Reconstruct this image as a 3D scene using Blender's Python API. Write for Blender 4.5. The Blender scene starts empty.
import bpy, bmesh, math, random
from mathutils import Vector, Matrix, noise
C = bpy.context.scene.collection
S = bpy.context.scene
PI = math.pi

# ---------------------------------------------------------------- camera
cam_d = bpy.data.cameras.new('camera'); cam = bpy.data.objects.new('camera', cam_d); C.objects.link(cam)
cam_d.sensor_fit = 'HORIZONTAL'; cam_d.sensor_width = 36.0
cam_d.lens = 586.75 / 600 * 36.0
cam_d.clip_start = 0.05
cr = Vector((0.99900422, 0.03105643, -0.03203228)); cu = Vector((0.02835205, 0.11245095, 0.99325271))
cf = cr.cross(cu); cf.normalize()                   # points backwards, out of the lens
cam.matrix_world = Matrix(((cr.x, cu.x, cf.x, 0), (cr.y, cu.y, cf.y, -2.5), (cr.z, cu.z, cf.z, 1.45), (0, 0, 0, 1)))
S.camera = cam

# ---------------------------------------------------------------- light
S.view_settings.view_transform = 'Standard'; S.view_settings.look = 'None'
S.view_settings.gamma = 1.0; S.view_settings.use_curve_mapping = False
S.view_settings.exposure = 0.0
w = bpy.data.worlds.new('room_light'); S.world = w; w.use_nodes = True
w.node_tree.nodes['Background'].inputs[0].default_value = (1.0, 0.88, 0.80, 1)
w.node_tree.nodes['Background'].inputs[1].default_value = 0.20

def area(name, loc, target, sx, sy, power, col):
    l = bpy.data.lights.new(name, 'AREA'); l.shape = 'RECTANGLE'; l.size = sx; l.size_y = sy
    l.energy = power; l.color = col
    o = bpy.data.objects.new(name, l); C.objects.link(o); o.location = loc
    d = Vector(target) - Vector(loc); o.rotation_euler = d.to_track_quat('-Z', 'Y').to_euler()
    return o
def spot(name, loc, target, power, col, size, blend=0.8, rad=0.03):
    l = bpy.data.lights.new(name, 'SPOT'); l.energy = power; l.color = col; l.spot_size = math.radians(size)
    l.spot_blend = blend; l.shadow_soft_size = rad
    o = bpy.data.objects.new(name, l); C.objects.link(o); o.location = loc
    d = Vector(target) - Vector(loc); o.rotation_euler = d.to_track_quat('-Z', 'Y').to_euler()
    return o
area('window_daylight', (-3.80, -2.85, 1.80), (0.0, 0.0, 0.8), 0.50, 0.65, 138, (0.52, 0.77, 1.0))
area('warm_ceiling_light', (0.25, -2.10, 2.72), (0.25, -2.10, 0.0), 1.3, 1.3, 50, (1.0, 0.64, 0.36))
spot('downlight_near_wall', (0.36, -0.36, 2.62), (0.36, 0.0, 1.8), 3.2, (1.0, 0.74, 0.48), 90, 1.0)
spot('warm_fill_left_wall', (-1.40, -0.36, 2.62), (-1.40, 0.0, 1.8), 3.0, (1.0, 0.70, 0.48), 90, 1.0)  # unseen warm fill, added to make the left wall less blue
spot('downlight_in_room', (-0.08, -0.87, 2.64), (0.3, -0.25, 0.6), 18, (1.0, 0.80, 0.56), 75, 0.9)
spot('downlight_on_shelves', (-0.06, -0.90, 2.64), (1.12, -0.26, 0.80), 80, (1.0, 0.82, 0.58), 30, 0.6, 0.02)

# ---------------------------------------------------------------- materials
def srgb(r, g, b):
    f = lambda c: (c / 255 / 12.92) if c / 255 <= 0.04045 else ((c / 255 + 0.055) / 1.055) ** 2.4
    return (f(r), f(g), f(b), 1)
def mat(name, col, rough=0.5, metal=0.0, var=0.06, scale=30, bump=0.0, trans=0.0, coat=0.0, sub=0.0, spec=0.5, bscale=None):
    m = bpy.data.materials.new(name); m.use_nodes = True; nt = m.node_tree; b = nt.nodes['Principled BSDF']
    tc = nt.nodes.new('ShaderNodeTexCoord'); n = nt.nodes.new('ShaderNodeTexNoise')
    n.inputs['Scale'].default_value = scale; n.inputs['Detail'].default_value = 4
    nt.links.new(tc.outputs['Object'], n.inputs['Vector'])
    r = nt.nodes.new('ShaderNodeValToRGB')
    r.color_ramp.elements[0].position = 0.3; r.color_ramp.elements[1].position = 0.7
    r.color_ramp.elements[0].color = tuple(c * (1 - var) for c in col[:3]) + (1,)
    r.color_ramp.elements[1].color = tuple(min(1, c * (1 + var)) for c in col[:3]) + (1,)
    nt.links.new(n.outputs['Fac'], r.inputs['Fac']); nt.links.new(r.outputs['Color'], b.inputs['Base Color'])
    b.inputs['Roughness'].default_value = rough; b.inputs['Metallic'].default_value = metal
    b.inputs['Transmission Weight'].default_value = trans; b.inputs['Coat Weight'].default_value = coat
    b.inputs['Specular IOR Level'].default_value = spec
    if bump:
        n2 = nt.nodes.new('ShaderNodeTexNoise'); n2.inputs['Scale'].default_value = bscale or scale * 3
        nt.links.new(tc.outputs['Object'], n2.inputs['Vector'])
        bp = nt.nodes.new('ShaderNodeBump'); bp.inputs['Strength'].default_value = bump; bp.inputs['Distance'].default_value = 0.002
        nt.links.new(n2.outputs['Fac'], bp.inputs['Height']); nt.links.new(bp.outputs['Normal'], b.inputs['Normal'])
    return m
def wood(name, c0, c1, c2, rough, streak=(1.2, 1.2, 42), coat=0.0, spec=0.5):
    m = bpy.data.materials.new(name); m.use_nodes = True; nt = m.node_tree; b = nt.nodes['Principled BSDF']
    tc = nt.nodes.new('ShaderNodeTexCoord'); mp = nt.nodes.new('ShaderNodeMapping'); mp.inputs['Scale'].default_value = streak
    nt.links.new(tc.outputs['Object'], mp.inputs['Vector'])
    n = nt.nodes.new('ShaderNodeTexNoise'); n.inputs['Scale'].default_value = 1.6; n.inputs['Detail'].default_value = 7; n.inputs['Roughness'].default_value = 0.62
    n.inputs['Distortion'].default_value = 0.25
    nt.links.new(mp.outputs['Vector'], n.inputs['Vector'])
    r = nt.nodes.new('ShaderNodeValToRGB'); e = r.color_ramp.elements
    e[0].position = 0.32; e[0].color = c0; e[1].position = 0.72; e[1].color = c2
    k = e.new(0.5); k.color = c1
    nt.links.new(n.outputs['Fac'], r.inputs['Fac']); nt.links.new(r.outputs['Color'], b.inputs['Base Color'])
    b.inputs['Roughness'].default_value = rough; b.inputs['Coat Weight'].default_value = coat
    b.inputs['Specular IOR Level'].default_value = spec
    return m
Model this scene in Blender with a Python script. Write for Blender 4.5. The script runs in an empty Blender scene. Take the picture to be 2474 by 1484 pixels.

....................

■ SHORT PROBLEM
Up to and including the line with "w.node_tree.nodes['Background'].inputs[1].default_value = 0.20", print every line of the records from the start.

■ COMPLETED TASK
Reconstruct this image as a 3D scene using Blender's Python API. Write for Blender 4.5. The Blender scene starts empty.
import bpy, bmesh, math, random
from mathutils import Vector, Matrix, noise
C = bpy.context.scene.collection
S = bpy.context.scene
PI = math.pi

# ---------------------------------------------------------------- camera
cam_d = bpy.data.cameras.new('camera'); cam = bpy.data.objects.new('camera', cam_d); C.objects.link(cam)
cam_d.sensor_fit = 'HORIZONTAL'; cam_d.sensor_width = 36.0
cam_d.lens = 586.75 / 600 * 36.0
cam_d.clip_start = 0.05
cr = Vector((0.99900422, 0.03105643, -0.03203228)); cu = Vector((0.02835205, 0.11245095, 0.99325271))
cf = cr.cross(cu); cf.normalize()                   # points backwards, out of the lens
cam.matrix_world = Matrix(((cr.x, cu.x, cf.x, 0), (cr.y, cu.y, cf.y, -2.5), (cr.z, cu.z, cf.z, 1.45), (0, 0, 0, 1)))
S.camera = cam

# ---------------------------------------------------------------- light
S.view_settings.view_transform = 'Standard'; S.view_settings.look = 'None'
S.view_settings.gamma = 1.0; S.view_settings.use_curve_mapping = False
S.view_settings.exposure = 0.0
w = bpy.data.worlds.new('room_light'); S.world = w; w.use_nodes = True
w.node_tree.nodes['Background'].inputs[0].default_value = (1.0, 0.88, 0.80, 1)
w.node_tree.nodes['Background'].inputs[1].default_value = 0.20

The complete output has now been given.